WHAT YOU HAVE TO DO
State the number of lines below in which the word "pixels" appears. Nothing else belongs in the answer.

SOURCE DATA
• • • •

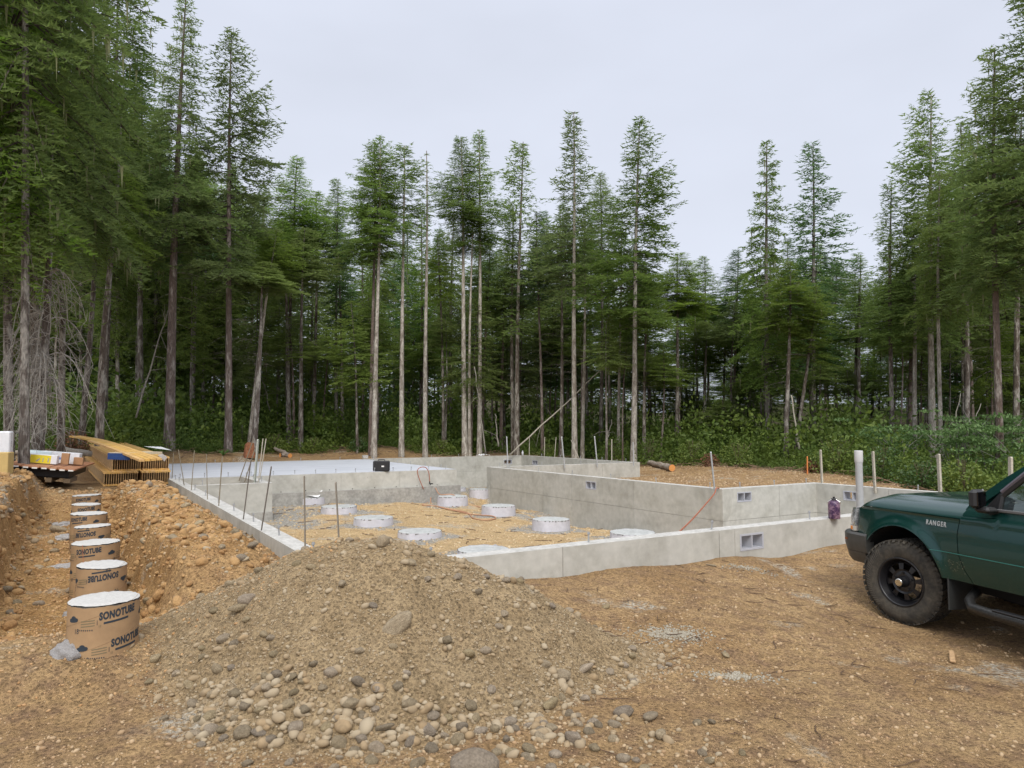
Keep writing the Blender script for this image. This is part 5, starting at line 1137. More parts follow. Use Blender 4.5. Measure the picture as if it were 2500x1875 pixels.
def crown(seed, Hc, Rr, prof, nlev, dens=1.0, e_top=38, e_bot=-14, droop=.25, lich=.0, gap=.0, nlen=.165):
    """whorled conifer crown: limbs, side shoots and needle sprays as tapered faces"""
    rs = np.random.RandomState(seed); NV = []; TV = []; LV = []; tip = []
    for i in range(nlev):
        t = (i+rs.rand()*.7)/nlev; z0 = Hc*t; L = Rr*prof(t)*(.45+.72*rs.rand())
        if rs.rand() < gap*(1-t) or L < .12: continue
        az = rs.uniform(0, 6.283) if i % 2 else (i*2.4+rs.uniform(-.4, .4)); L *= 1+.28*math.sin(az+seed+t*7)+.12*math.sin(t*23+seed); e0 = R(e_bot+(e_top-e_bot)*t**1.3+rs.uniform(-15, 15))
        D = np.array([math.cos(az), math.sin(az), 0]); Sd = np.array([-D[1], D[0], 0])
        def P(u): u = np.asarray(u, float)[..., None]; return np.array([0, 0, z0])+D*L*u*math.cos(e0)+np.array([0, 0, 1])*(L*(u*math.sin(e0)-droop*(1-t)*u*u+.16*u**3))
        us = np.linspace(0, 1, 6); pp = P(us); wr = .018*L/1.5*(1-us*.85)+.004
        for a, b, w0, w1 in zip(pp[:-1], pp[1:], wr[:-1], wr[1:]):
            TV += [a-Sd*w0, a+Sd*w0, b, a+[0, 0, w0], a-[0, 0, w0], b]
        nl = max(4, int(L/.085*dens)); ul = np.linspace(.16+.12*(1-t), 1.0, nl)+rs.uniform(-.02, .02, nl); sd = np.where(np.arange(nl) % 2, 1, -1)
        base = P(np.clip(ul, 0, 1)); ll = (.40*L*(1.02-ul)**.8+.12)*rs.uniform(.6, 1.25, nl); ll = np.minimum(ll, .75)
        ang = R(58)+rs.uniform(-.25, .25, nl)
        ld = D*np.cos(ang)[:, None]+Sd*(sd*np.sin(ang))[:, None]+np.array([0, 0, 1])*(rs.uniform(-.28, .22, nl)-(1-t)*.12)[:, None]
        ld /= np.linalg.norm(ld, axis=1)[:, None]
        for b, dv, l_, u_ in zip(base, ld, ll, ul):
            m_ = max(3, int(l_/.046*dens)); w_ = np.linspace(.1, 1, m_)
            pt = b+dv*(l_*w_)[:, None]; pt[:, 2] -= .18*l_*w_**2
            side = np.cross(dv, [0, 0, 1]); side /= np.linalg.norm(side)+1e-9
            sg_ = np.where(np.arange(m_) % 2, 1, -1)[:, None]
            nd = dv*.75+side*sg_*rs.uniform(.25, .85, (m_, 1))+np.array([0, 0, 1])*rs.uniform(-.25, .5, (m_, 1)); nd /= np.linalg.norm(nd, axis=1)[:, None]
            ln = nlen*rs.uniform(.6, 1.25, (m_, 1)); wv = np.cross(nd, rs.randn(m_, 3)); wv /= np.linalg.norm(wv, axis=1)[:, None]+1e-9
            hw = ln*.15
            NV.append(np.stack([pt-wv*hw, pt+wv*hw, pt+nd*ln], 1)); tip.append(np.repeat(np.clip((w_-.45)*.9, 0, 1)*rs.rand(m_)*(.4+.6*u_), 3))
            if rs.rand() < .35: TV += [b-side*.004, b+side*.004, pt[-1]]
            if lich and rs.rand() < lich:
                q_ = pt[0]; ww = .02+.03*rs.rand(); LV += [q_-side*ww, q_+side*ww, q_-[0, 0, rs.uniform(.15, .55)]]
    NV = np.concatenate(NV).reshape(-1, 3); tp = np.concatenate(tip); TV = np.array(TV).reshape(-1, 3); LV = np.array(LV).reshape(-1, 3) if LV else np.zeros((0, 3))
    v = np.concatenate([NV, TV, LV]); f = np.arange(len(v)).reshape(-1, 3); mi = np.concatenate([np.zeros(len(NV)//3), np.ones(len(TV)//3), np.full(len(LV)//3, 2)])
    return v, f, mi, np.concatenate([tp, np.zeros(len(TV)+len(LV))])
CR = {}
def add_crown(key, Hc, Rr, args, mats):
    v, f, mi, tp = crown(*args[0], **args[1]); me = mkmesh('crown', v, f, [mats, twigm, lichen], False, mi)
    q = me.attributes.new('tip', 'FLOAT', 'POINT'); q.data.foreach_set('value', tp.astype(np.float32)); CR[key] = (me, Hc, Rr)
cone = lambda t: min(1, t*4+.45)*(1-t)**.88+.055
wide = lambda t: min(1, t*3+.5)*(1-t)**.76+.055
flatp = lambda t: min(1, t*2.2+.35)*(1-t)**.5+.04
spec_c = {}
for k, (Hc, Rr, pf, nl, de, kw, mt) in {
    'cone_a': (9, 1.9, cone, 230, .9, dict(), needle), 'cone_b': (9, 1.8, cone, 215, .9, dict(lich=.02), needle), 'cone_c': (9, 1.9, cone, 225, .9, dict(e_bot=-22, droop=.35), needle_b),
    'wide_a': (8, 2.5, wide, 195, .9, dict(), needle), 'wide_b': (8, 2.4, wide, 185, .9, dict(lich=.04, e_bot=-24, droop=.4), needle_y),
    'airy_a': (7, 1.5, cone, 185, .85, dict(e_top=50), needle), 'airy_b': (7, 1.6, wide, 180, .8, dict(gap=.2), needle), 'bare': (6, 1.0, cone, 60, .55, dict(gap=.3, nlen=.15), needle_y),
    'tuft': (5, 1.4, flatp, 75, 1.1, dict(e_bot=5, e_top=55), needle), 'droop_a': (9, 2.3, cone, 200, 1.0, dict(e_bot=-26, e_top=20, droop=.5, lich=.05), needle), 'droop_b': (9, 2.4, wide, 175, 1.1, dict(e_bot=-28, e_top=15, droop=.55, lich=.07), needle_y),
    'dense': (9, 2.5, flatp, 230, 1.1, dict(e_bot=-30, e_top=10, droop=.6, lich=.05, nlen=.14), needle),
    'low': (6, 1.9, wide, 130, .95, dict(e_bot=-8, e_top=30, droop=.3), needle_y)}.items():
    add_crown(k, Hc, Rr, ((hash_ := sum(map(ord, k)), Hc, Rr, pf, nl), dict(dens=de, **kw)), mt)
def stubs(seed, n, L0, L1, curl):
    rs = np.random.RandomState(seed); mb = []
    for i in range(n):
        z = rs.rand()**.8; a = rs.uniform(0, 6.283); L = rs.uniform(L0, L1)*(.5+.5*z); p = np.array([0, 0, z]); d_ = np.array([math.cos(a), math.sin(a), rs.uniform(-.3, .35)])
        w0 = .013*L**.5
        for s_ in range(4):
            q_ = p.copy(); st = d_*L/4; p = p+st*np.array([1, 1, 1/10.]); sd = np.array([-d_[1], d_[0], 0]); mb += [q_-sd*w0, q_+sd*w0, p, q_-np.array([0, 0, w0*.12]), q_+np.array([0, 0, w0*.12]), p]; d_ = d_+np.array([rs.uniform(-.2, .2), rs.uniform(-.2, .2), -curl*rs.rand()]); w0 *= .8
            if rs.rand() < .5:
                e_ = d_+rs.randn(3)*.6; mb += [p-sd*w0*.5, p+sd*w0*.5, p+e_*L*.22*np.array([1, 1, .1])]
    v = np.array(mb).reshape(-1, 3); return mkmesh('dead_branches', v, np.arange(len(v)).reshape(-1, 3), deadm)
DB = [stubs(1, 26, .3, .9, .3), stubs(2, 40, .4, 1.4, .5), stubs(3, 18, .2, .6, .2)]
def trunk_mesh(Ht, r0, lean, bend, matl, seed, sides=9, r1=.015):
    rs = np.random.RandomState(seed); n = 16; v = []; f = []
    ph = rs.rand()*6
    for i in range(n+1):
        u = i/n; r_ = r0*((1-u)**.85)*(1+.35*math.exp(-u*Ht/.5))+r1
        cx = lean[0]*u+bend*math.sin(u*3.1+ph)*u; cy = lean[1]*u
        for k in range(sides): a = 6.283*k/sides; rr = r_*(1+.06*math.sin(3*a+u*9)); v.append((cx+rr*math.cos(a), cy+rr*math.sin(a), u*Ht-(.25 if i == 0 else 0)))
    for i in range(n):
        for k in range(sides): f.append((i*sides+k, i*sides+(k+1) % sides, (i+1)*sides+(k+1) % sides, (i+1)*sides+k))
    return mkmesh('trunk', v, f, matl, True)
TREES = []
def clearY(x, y):
    for _ in range(60):
        s_, t_ = toST(x, y)
        if t_ < 20.9 and s_ > -1 and s_ < 15.1: y += .2; x *= y/(y-.2)
        else: break
    return x, y
def tree(label, xb, Y, xt, yt, ycb, hw, key, wpx, bk=bark, group=None, name='fir_tree', stub=0, dz=0, bend=.12, wx=1.0):
    """xb trunk column at the base, (xt, yt) tip, ycb row where the crown starts, hw half width of the crown in pixels"""
    b = atY(xb, 1100, Y); x, y = clearY(b[0], b[1]); Y = y; z = gz(x, y)+dz; tp = atY(xt, yt, Y); Ht = tp[2]-z; lean = (tp[0]-x, 0)
    zc = atY(xb, ycb, Y)[2]-z; zc = max(.3, min(zc, Ht-1.0))
    root = thing(name, label, 'tree', (x, y, z), group=group); r0 = max(.02, wpx*Y/F_PX/2)
    seed = int(abs(xb*7+Y*13+xt)) % 99999
    link('trunk', trunk_mesh(Ht, r0/1.1, lean, bend, bk, seed), root)
    if key:
        me, Hc, Rr = CR[key]; hc = Ht-zc; R_ = hw*1.28*Y/F_PX; u = zc/Ht
        # follow the lean: shear through a small tilt
        tl = math.atan2(lean[0]*(1-u), hc); o = link('crown', me, root, (lean[0]*u, 0, zc), (0, tl, 0), (R_/Rr, R_/Rr, hc*1.01/Hc)); o.rotation_mode = 'XYZ'
        o.rotation_euler = (Matrix.Rotation(tl, 3, 'Y') @ Matrix.Rotation((seed*1.7) % 6.28, 3, 'Z')).to_euler()
    if stub is not None and zc > 2: tag(link('dead_branches', DB[stub], root, (lean[0]*.1, 0, zc*.25), (0, math.atan2(lean[0], Ht), seed % 6), (1, 1, zc*.85)), kind='stuff')
    TREES.append((xb, yt, Y, label)); return root
T_ = tree
# left woods
T_('very tall fir with reddish trunk and airy top left of the joist stack skyline gap', 412, 23.0, 450, -6, 560, 105, 'droop_a', 25, bark_r, stub=1)
T_('tall broad fir whose reddish trunk rises behind the sage strap', 557, 25.0, 568, 85, 700, 135, 'wide_a', 18, bark_r, stub=1)
T_('slim fir with two thin trunks rising left of the sage strap, front one', 618, 25.6, 650, 640, 700, 80, 'droop_b', 15, bark, stub=1)
T_('slim companion fir leaning right behind the sage strap', 607, 27, 672, 560, 700, 85, 'low', 12, bark_p, stub=1)
T_('leaning grey fir between the board stack and the joists', 242, 21.5, 278, 240, 620, 110, 'wide_b', 20, bark, stub=1, bend=.3)
T_('dark fir leaning right behind the dead branches', 195, 23.0, 262, 160, 600, 125, 'dense', 15, bark, stub=1, bend=.3)
T_('thick dark fir at the far left behind the hanging dead branches', 95, 17.5, 70, -420, 640, 200, 'dense', 24, bark, stub=1)
T_('thick dark fir beside the left frame edge', 25, 17.0, 10, -500, 690, 215, 'dense', 22, bark, stub=1)
T_('tall dark fir just inside the left frame edge, third from the edge', 150, 19, 165, -380, 600, 185, 'dense', 16, bark, stub=1)
T_('tall dense fir filling the upper left corner', 60, 13.5, 60, -800, 560, 250, 'dense', 20, bark, stub=1)
T_('dense fir behind the upper left corner', 250, 26, 290, -60, 640, 150, 'dense', 16, bark, stub=1)
T_('dark fir with dense crown between the two tall left firs', 345, 29, 340, 160, 640, 140, 'cone_c', 16, bark, stub=1)
T_('fir outside the left edge whose limbs reach into view', -70, 14, -60, -700, 560, 260, 'dense', 40, bark, stub=1)
T_('dark straight fir left of the tall broad one', 470, 31, 480, 380, 560, 95, 'cone_a', 10, bark, stub=0)
T_('slim dark fir right of the very tall reddish one', 497, 33, 500, 420, 620, 90, 'wide_a', 10, bark, stub=0)
T_('pointed fir on the skyline right of the tall broad one', 700, 31, 725, 385, 600, 80, 'cone_b', 10, bark, stub=0)
T_('small pointed fir in the left skyline dip', 822, 33, 819, 440, 640, 65, 'cone_b', 9, bark, stub=0)
T_('low broad fir in the left skyline dip', 765, 32, 772, 470, 660, 95, 'wide_a', 10, bark, stub=0)
T_('leaning pair of dark firs left of centre, right one', 733, 29, 745, 560, 700, 95, 'low', 12, bark, stub=1)
T_('leaning pair of dark firs left of centre, left one', 706, 29.5, 690, 540, 690, 95, 'wide_a', 13, bark, stub=1)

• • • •

RESPONSE
2